▼

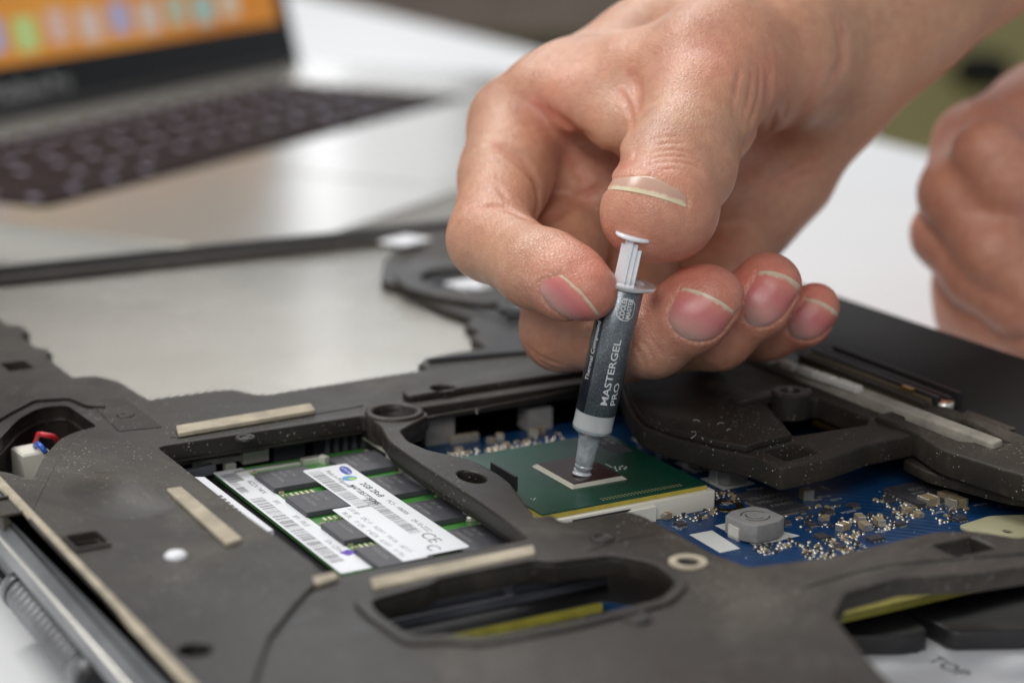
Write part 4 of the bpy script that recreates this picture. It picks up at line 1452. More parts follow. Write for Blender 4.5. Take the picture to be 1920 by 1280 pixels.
for x, y, w, d, h, a in ((1512, 935, 2.0, 2.2, 2.0, 1.4), (1740, 945, 3.2, 3.0, 1.7, 0.1), (1793, 948, 3.2, 3.0, 1.7, 0.1), (1775, 940, 3, 2.6, 1.9, 1.5),
                         (1580, 993, 2.6, 1.6, 1.4, 0.3), (1612, 978, 2.6, 1.6, 1.4, 1.2), (1622, 992, 2.4, 1.6, 1.4, 1.4), (1648, 984, 2.6, 1.6, 1.4, 1.3), (1238, 970, 1.6, 2.0, 1.0, 1.2),
                         (1250, 972, 1.6, 1.2, 1.3, 0.2), (1545, 975, 2.0, 1.1, 1.0, 0.1), (1700, 960, 2.0, 1.2, 1.0, 0.0), (1722, 968, 2.0, 1.2, 1.0, 1.5),
                         (850, 832, 1.0, 1.6, 1.8, 1.57), (862, 830, 1.0, 1.6, 1.8, 1.57), (876, 828, 1.0, 1.6, 1.8, 1.57), (890, 826, 1.0, 1.6, 1.8, 1.57), (860, 848, 1.0, 1.6, 1.2, 1.57), (920, 832, 1.2, 1.6, 1.4, 0.3),
                         (937, 824, 1.2, 1.6, 1.4, 1.2), (1000, 818, 1.4, 2.0, 1.6, 1.2), (1012, 812, 1.4, 2.0, 1.6, 0.2), (950, 838, 1.0, 1.4, 1.0, 0.0)):
    capacitor(x, y, w, d, h, a)
for x, y, w, d, h in ((1330, 880, 1.1, 2.2, 1.0), (1292, 856, 1.1, 2.2, 1.0), (1238, 834, 1.1, 2.0, 1.0), (1205, 822, 1.1, 2.0, 1.0), (1275, 850, 1.4, 1.4, 1.0), (1345, 905, 1.2, 1.6, 1.0)):
    o = capacitor(x, y, w, d, h, 1.57)
mb = MB(); q = at(1003, 800, BZ); mb.box(q[0], q[1], BZ, 6, 5, 5, 0, 0.3); mb.build('shield', M['ferrite'], mbd)
mb = MB(); q = at(812, 830, BZ); mb.box(q[0]+1, q[1]+1, BZ, 7, 5, 6, 0, 0.3); mb.build('shield', M['ferrite'], mbd)
# solder pads, vias and tiny parts in clusters
blob, bodies = MB(), MB()
def one_blob(x, y, r, e=1.0, h=0.8):
    n_ = 8
    vs = []
    for (rk, hk) in ((1, 0), (0.88, 0.45), (0.5, 0.85), (0.1, 0.95)):
        for i in range(n_):
            t = 2*math.pi*i/n_
            vs.append((x+r*rk*math.cos(t)*e, y+r*rk*math.sin(t), BZ+r*h*hk))
    fs = []
    for j in range(3):
        for i in range(n_):
            fs.append((j*n_+i, j*n_+(i+1) % n_, (j+1)*n_+(i+1) % n_, (j+1)*n_+i))
    fs.append(tuple(range(3*n_, 4*n_)))
    blob.add(vs, fs)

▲

**TASK DESCRIPTION:**
Print the full listing exactly, dropping the pictures.

**THE RESPONSE:**
Write part 4 of the bpy script that recreates this picture. It picks up at line 1452. More parts follow. Write for Blender 4.5. Take the picture to be 1920 by 1280 pixels.
for x, y, w, d, h, a in ((1512, 935, 2.0, 2.2, 2.0, 1.4), (1740, 945, 3.2, 3.0, 1.7, 0.1), (1793, 948, 3.2, 3.0, 1.7, 0.1), (1775, 940, 3, 2.6, 1.9, 1.5),
                         (1580, 993, 2.6, 1.6, 1.4, 0.3), (1612, 978, 2.6, 1.6, 1.4, 1.2), (1622, 992, 2.4, 1.6, 1.4, 1.4), (1648, 984, 2.6, 1.6, 1.4, 1.3), (1238, 970, 1.6, 2.0, 1.0, 1.2),
                         (1250, 972, 1.6, 1.2, 1.3, 0.2), (1545, 975, 2.0, 1.1, 1.0, 0.1), (1700, 960, 2.0, 1.2, 1.0, 0.0), (1722, 968, 2.0, 1.2, 1.0, 1.5),
                         (850, 832, 1.0, 1.6, 1.8, 1.57), (862, 830, 1.0, 1.6, 1.8, 1.57), (876, 828, 1.0, 1.6, 1.8, 1.57), (890, 826, 1.0, 1.6, 1.8, 1.57), (860, 848, 1.0, 1.6, 1.2, 1.57), (920, 832, 1.2, 1.6, 1.4, 0.3),
                         (937, 824, 1.2, 1.6, 1.4, 1.2), (1000, 818, 1.4, 2.0, 1.6, 1.2), (1012, 812, 1.4, 2.0, 1.6, 0.2), (950, 838, 1.0, 1.4, 1.0, 0.0)):
    capacitor(x, y, w, d, h, a)
for x, y, w, d, h in ((1330, 880, 1.1, 2.2, 1.0), (1292, 856, 1.1, 2.2, 1.0), (1238, 834, 1.1, 2.0, 1.0), (1205, 822, 1.1, 2.0, 1.0), (1275, 850, 1.4, 1.4, 1.0), (1345, 905, 1.2, 1.6, 1.0)):
    o = capacitor(x, y, w, d, h, 1.57)
mb = MB(); q = at(1003, 800, BZ); mb.box(q[0], q[1], BZ, 6, 5, 5, 0, 0.3); mb.build('shield', M['ferrite'], mbd)
mb = MB(); q = at(812, 830, BZ); mb.box(q[0]+1, q[1]+1, BZ, 7, 5, 6, 0, 0.3); mb.build('shield', M['ferrite'], mbd)
# solder pads, vias and tiny parts in clusters
blob, bodies = MB(), MB()
def one_blob(x, y, r, e=1.0, h=0.8):
    n_ = 8
    vs = []
    for (rk, hk) in ((1, 0), (0.88, 0.45), (0.5, 0.85), (0.1, 0.95)):
        for i in range(n_):
            t = 2*math.pi*i/n_
            vs.append((x+r*rk*math.cos(t)*e, y+r*rk*math.sin(t), BZ+r*h*hk))
    fs = []
    for j in range(3):
        for i in range(n_):
            fs.append((j*n_+i, j*n_+(i+1) % n_, (j+1)*n_+(i+1) % n_, (j+1)*n_+i))
    fs.append(tuple(range(3*n_, 4*n_)))
    blob.add(vs, fs)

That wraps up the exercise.